Dear Editor,
I hereby offer my reply to Mr Al Creighton’s letter (SN, Nov 26), ‘Executive of UG Workers’ Union has not been elected.’ Mr Creighton’s missive showers praise on the former UGWU Organizing Secretary, Mr Godfrey Adams, and a prolonged attack on me as the Vice Chairman.
Just two days before a national election, Mr Creighton finds time to expend energy on Freddie Kissoon rather than focus on what his President is doing to the university. In countless letters to the media stretching over a decade or more, I have always classified Mr Creighton as a person who has done immense harm to the university, and has worked with two others, who were the agents through which the regime maintained its hegemony at UG.
Contrary to what Mr Creighton believes, I sign less than five per cent of the documents coming out of the UGWU. I am involved in less than ten per cent of UGWU activities. Mr Creighton’s letter is an insult to a hard-working executive that is based on the university campus from nine to five unlike a lecturer like me, who is not required to be there in those hours every day.
Thirdly, it is true that I serve on the committees that Mr Creighton named. But I was nominated and voted in by the UGWU with Godfrey Adams at all times voting for me. There isn’t a Guyanese in this country who doesn’t know about the fear that has overtaken this nation. Had I refused those appointments, the UGWU would have had no representation on those bodies. Mr Creighton failed to mention the vast areas of UGWU activities where I am not involved because it suits his purpose. For example, I am not on the Strategic Plan Committee, our chairman is. I do not represent the union in the GTUC. I am not on the UG Disciplinary Committee, our chairman is. I am not on the Committee on Climate Change, our chairman is. Mr Creighton wants readers to believe that Freddie Kissoon is the UGWU.
Here is the part that Mr Creighton is made to look foolish. He writes; “The statutes specify that the representative should be a non-academic member of the union. It was Mr Kissoon who got the Council to agree to change that so that he, as an academic member could become the representative.” Let me now describe the indecency and dishonesty in that statement. But a moment of hilarity should be noted. At a Council dominated by members of both the PPP and the government, Mr Creighton tells readers that I got the Council to change a statute.
Obviously, Freddie Kissoon has a lot of power and sway over the PPP government as expressed by his influence in the Council of the university.

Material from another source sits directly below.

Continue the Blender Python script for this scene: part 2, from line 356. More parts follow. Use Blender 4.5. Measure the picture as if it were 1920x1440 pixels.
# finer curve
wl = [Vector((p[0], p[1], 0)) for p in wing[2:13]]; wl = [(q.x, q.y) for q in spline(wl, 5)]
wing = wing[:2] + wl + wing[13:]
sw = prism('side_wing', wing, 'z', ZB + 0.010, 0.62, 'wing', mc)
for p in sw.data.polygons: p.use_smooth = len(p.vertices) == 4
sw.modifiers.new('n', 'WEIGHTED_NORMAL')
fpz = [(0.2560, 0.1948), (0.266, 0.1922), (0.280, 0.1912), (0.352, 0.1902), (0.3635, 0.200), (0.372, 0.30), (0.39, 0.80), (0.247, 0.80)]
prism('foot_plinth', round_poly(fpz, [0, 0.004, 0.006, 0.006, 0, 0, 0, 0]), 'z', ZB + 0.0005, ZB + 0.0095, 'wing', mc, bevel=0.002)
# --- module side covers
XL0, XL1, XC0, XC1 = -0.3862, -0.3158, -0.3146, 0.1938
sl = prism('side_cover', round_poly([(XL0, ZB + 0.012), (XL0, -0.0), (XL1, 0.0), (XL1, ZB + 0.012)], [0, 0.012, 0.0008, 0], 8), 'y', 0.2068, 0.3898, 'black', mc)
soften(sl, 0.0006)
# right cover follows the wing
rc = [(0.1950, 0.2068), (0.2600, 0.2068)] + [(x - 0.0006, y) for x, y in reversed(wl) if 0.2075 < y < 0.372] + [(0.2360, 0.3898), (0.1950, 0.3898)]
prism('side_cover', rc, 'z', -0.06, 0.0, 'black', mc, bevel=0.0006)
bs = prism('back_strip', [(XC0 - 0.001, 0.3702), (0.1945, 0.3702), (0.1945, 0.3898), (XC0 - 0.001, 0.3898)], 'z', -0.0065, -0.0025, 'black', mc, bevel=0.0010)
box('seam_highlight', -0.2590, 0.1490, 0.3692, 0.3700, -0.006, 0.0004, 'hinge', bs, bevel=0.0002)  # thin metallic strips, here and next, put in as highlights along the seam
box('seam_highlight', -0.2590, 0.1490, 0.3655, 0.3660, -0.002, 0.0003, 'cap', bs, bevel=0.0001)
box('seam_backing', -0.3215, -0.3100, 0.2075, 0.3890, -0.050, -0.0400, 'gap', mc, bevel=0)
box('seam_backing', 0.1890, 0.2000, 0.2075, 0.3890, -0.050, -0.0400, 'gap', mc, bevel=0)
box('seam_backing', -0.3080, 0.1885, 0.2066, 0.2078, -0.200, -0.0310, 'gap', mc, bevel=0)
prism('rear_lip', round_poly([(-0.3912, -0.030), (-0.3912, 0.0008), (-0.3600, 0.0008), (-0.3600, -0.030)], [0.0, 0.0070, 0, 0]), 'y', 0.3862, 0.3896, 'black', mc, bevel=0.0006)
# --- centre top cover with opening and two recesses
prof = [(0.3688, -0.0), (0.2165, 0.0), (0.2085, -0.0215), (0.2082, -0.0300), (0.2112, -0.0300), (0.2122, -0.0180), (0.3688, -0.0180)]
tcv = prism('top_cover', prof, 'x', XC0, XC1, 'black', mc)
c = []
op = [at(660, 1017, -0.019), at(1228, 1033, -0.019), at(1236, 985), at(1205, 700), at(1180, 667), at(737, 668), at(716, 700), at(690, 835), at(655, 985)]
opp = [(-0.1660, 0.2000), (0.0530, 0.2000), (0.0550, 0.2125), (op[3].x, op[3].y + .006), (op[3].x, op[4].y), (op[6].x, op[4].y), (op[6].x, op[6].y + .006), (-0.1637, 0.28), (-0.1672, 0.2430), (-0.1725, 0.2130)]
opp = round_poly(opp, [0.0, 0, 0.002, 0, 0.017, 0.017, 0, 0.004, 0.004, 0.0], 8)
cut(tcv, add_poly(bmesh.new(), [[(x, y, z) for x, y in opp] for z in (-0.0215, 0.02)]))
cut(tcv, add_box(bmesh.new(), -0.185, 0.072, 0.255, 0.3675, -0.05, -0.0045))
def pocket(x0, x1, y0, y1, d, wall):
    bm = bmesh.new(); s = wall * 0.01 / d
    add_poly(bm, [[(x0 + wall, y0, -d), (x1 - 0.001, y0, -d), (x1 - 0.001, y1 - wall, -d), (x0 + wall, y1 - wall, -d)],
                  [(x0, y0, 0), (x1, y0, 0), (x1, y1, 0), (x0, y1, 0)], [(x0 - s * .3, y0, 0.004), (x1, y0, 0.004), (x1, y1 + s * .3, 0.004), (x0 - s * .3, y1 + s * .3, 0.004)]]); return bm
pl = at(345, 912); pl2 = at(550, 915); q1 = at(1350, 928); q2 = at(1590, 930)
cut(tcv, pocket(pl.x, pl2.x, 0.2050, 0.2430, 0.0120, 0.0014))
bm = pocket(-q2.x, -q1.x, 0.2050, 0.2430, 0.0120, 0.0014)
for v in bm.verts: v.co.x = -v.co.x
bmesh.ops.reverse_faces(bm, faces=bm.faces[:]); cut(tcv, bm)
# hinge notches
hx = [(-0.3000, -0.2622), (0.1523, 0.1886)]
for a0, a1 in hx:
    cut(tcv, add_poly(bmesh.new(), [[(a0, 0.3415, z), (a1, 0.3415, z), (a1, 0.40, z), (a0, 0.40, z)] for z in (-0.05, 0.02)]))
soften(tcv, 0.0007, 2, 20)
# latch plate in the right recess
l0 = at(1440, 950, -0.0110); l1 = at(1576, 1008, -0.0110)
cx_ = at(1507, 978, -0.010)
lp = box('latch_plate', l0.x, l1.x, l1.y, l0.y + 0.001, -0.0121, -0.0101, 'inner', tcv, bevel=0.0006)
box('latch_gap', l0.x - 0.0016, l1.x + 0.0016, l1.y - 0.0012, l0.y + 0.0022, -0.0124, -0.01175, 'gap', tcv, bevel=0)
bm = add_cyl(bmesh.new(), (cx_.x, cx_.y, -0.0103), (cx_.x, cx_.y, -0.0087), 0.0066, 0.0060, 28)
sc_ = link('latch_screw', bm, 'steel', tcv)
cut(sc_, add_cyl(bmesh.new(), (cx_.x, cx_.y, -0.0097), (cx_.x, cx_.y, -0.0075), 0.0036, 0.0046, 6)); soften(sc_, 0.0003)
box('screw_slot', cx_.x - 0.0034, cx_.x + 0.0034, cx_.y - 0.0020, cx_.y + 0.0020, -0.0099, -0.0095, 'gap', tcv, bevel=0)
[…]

If that was so, I would have long sought to have the Council bring James Rose and Al Creighton before the Disciplinary Committee of the university.
The Statutes of UG prevented an academic from sitting on the Appointments Committee (AC) on discussions on lecturers’ contract renewal. It was an obnoxious violation of industrial relations. It went on for more than 45 years. The union introduced a motion that Council should abolish that anachronism. There was no vote against but one abstention. What it meant was that the union could now choose anyone to represent it in the AC including academics. Prior to that, the union was represented by clerks and secretaries who were afraid to speak. The UGWU met and chose its representative. That person was me.
If as Mr Creighton reported in his letter, Mr Adams was selfless and the most respected UGWU executive on campus, then when that particular statute was abolished why didn’t the UGWU choose Mr Adams? Before I close I would like to inform readers about another major achievement of the UGWU on the Council. The UGWU and the student body got the Council to reverse the dismissal of Dr Desrey Fox whose contract was terminated by Mr Al Creighton when he was acting VC.